Güneş Sistemi’ndeki 8 gezegenin yörüngeleri büyük ölçüde dairesel olmasına rağmen, HD133131 sistemindeki gezegenlerin yörüngeleri ise oldukça basık (eksantrik). Bu da bilim insanlarının aklına, Güneş Sistemi’nin ilk zamanlarında Jüpiter ve Satürn gibi gaz devlerinin yörüngelerinin de aynı şekilde basık olup olmadığı sorusunu getiriyor. Büyük kütleli gezegenlerin basık yörüngeye sahip olması, eğer oluşum şansı bulabilmişse, Dünya boyutlarındaki gezegenlerin yörüngelerini istikrarsız hale getirebilmekte. Böyle bir ortamda, Dünya boyutlarında bir gezegenin ortaya çıkma şansı bulup bulamadığının anlaşılması da Güneş Sistemi’nin oluşum ve evrimini anlamamız açısından oldukça önemli.

Sistemin başka ilginç bir özelliği de Güneş Sistemi’ne göre metal açısından oldukça fakir olması. Bundan önce yalnızca 6 metal fakiri yıldızın çevresinde gezegenler bulunmuştu. Metal, astronomide evrendeki en temel iki element olan hidrojen ve helyum dışındaki diğer elementleri ifade etmek için kullanılıyor. Ağır elementler, gaz devlerinin oluşumu için de gerekli ise de, özellikle Dünya benzeri kayalık gezegenlerin ortaya çıkması için mutlaka gerekli bir hammadde. Astronomlar buna rağmen, HD 133131 sisteminin ise Dünya boyutlarında kayalık gezegenlere sahip olması olasılığını tamamen dışlamıyorlar. Yine de basık yörüngeye sahip gaz devlerinin uyguladıkları kütle çekimi etkisiyle küçük gezegenlerin güneşleri ile çarpışma rotasına girmiş olması veya tamamen uzaya savrulmuş olmaları olasılığını da göz ardı etmiyorlar.

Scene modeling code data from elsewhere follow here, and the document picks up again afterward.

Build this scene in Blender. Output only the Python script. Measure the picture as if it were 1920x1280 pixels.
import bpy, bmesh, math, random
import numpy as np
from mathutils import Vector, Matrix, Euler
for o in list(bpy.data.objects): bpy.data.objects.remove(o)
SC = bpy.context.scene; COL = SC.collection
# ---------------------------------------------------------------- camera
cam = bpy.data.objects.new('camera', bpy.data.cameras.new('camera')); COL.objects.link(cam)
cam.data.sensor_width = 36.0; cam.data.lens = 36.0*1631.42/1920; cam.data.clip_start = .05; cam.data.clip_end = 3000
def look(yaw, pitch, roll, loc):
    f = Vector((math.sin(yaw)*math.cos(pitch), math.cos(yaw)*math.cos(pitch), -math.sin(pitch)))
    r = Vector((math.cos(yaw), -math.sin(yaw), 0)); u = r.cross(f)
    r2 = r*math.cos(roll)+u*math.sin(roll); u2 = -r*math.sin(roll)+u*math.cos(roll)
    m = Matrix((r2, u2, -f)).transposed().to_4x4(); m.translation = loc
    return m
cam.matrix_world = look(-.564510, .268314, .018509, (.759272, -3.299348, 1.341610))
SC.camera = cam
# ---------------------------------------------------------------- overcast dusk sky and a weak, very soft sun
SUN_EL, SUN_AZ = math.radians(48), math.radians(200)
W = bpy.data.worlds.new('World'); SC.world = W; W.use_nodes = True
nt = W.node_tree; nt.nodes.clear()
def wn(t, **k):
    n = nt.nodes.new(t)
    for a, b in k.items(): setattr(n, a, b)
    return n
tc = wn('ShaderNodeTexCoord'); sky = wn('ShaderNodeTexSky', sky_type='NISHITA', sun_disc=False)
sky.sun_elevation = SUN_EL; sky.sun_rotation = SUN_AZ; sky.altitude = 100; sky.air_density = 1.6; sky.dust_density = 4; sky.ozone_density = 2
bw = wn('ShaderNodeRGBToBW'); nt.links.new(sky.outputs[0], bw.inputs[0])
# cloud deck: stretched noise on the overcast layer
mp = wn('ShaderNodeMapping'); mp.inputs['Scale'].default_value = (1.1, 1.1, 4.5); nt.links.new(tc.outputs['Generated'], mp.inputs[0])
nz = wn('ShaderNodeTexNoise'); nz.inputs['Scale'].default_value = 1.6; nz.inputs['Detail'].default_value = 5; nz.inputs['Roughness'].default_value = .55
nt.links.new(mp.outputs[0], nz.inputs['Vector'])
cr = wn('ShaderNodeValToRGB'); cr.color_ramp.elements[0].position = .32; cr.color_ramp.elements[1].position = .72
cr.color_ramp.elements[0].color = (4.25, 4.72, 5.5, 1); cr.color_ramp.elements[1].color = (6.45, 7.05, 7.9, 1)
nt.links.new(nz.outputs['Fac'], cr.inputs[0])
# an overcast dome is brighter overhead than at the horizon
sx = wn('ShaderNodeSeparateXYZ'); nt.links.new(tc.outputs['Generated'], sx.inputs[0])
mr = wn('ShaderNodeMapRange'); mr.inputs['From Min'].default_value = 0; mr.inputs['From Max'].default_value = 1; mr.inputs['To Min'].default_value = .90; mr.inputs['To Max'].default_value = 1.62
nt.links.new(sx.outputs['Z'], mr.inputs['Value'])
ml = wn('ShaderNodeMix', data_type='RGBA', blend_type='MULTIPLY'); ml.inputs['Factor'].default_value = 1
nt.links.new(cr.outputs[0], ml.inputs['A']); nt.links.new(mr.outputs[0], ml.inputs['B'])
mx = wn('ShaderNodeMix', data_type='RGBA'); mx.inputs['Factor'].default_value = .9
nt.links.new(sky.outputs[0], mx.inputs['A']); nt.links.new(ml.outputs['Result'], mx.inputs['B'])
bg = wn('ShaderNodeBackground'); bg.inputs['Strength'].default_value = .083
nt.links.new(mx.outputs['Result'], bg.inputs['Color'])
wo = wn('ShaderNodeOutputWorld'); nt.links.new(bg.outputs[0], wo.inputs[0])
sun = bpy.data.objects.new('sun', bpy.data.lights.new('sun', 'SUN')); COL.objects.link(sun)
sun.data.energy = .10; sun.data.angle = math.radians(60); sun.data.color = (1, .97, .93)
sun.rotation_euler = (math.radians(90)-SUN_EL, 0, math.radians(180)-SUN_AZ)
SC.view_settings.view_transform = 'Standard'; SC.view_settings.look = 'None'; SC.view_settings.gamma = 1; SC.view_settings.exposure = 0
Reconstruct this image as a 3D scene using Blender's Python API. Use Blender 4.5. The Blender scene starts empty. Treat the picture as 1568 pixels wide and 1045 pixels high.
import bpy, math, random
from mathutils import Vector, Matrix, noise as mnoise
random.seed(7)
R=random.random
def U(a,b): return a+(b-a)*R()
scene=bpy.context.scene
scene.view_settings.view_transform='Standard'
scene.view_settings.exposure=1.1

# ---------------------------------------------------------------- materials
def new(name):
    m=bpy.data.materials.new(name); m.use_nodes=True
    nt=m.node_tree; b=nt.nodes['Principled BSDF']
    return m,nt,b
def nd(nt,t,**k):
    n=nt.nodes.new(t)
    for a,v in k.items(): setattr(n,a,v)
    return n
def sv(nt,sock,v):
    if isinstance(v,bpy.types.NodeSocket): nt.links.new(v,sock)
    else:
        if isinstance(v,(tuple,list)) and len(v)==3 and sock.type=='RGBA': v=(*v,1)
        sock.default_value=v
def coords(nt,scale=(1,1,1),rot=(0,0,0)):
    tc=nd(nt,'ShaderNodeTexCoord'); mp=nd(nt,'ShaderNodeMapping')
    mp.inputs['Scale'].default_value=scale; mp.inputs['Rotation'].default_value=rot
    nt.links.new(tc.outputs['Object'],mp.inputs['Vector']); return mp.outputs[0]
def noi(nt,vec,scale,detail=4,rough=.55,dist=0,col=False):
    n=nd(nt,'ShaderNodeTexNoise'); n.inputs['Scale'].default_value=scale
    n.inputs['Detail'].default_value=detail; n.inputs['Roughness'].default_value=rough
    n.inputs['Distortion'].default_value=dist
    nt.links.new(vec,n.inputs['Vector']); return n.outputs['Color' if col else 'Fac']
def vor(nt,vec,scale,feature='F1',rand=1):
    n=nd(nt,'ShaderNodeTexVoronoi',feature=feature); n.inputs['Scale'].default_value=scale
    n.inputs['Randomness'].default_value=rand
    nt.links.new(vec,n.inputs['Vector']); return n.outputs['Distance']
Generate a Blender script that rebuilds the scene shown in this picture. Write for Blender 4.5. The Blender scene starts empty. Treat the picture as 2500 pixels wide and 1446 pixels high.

Aynı gaz ve toz bulutundan ortaya çıkmış olmalarına rağmen A yıldızının metal yoğunluğunun B yıldızına göre çok az miktarda fazla olması da, bu olasılığı destekler nitelikte. Metal bakımından yoğun küçük gezegenlerin, A yıldızı ile çarpışması sonucunda yıldızın atmosferinin metal bakımından zenginleşmiş olmasının muhtemel olduğu belirtiliyor.